Was tut man, wenn all die Worte im Netz, das Teilen von Artikeln, die vielen Diskussionen nichts nützen? Wenn der Protest nur gehört wird, wenn er eben nicht friedlich ist? Wenn er beleidigend und mitunter rassistisch ist? Was, wenn die Straße nur als Möglichkeit für die andere Seite dient, uns alle in die rechte Ecke zu stellen und sich dort deswegen größtenteils nur noch jene anfinden, die man nicht mehr erreicht, denen all das mittlerweile egal ist?

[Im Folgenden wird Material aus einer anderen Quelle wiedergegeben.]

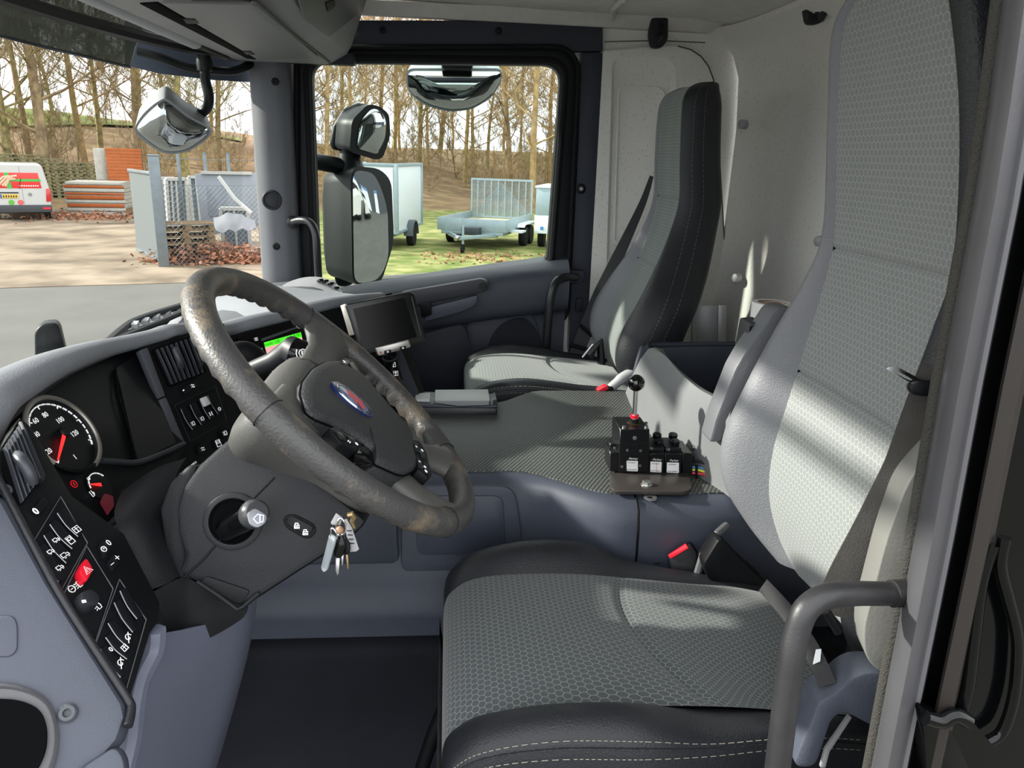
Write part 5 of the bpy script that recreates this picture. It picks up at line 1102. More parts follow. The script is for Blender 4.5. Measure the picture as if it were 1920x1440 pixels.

Vielleicht müssen wir genau darüber aufhören, nachzudenken. Vielleicht müssen wir einfach die Straße zurückerobern. Uns weder vor der einen noch der anderen Seite scheuen und unseren eigenen inneren Kompass als Wegweiser in der Frage nutzen, was man sagen und tun darf und was nicht.
Ist es Nazi, gegen den Ausverkauf der weiblichen Freiheit auf die Straße zu gehen? Ist es rassistisch, die eigenen liberalen Werte gegen die Einflüsse der islamischen Ideologie zu verteidigen? Ist es richtig, den einen ein absolutes Recht auf kulturellen und religiösen Stolz einzuräumen, wenn wir uns selbst dafür als Nazis betiteln lassen? Was ist uns am Ende wichtiger? Immer politisch korrekt gewesen zu sein oder die Freiheit verteidigt zu haben? Das Risiko, falsch zu liegen, besteht immer. Ob man auf die Straße geht oder zu Hause bleibt. Die Frage ist: Welche Konsequenzen bei Fehleinschätzung schwerer wiegen.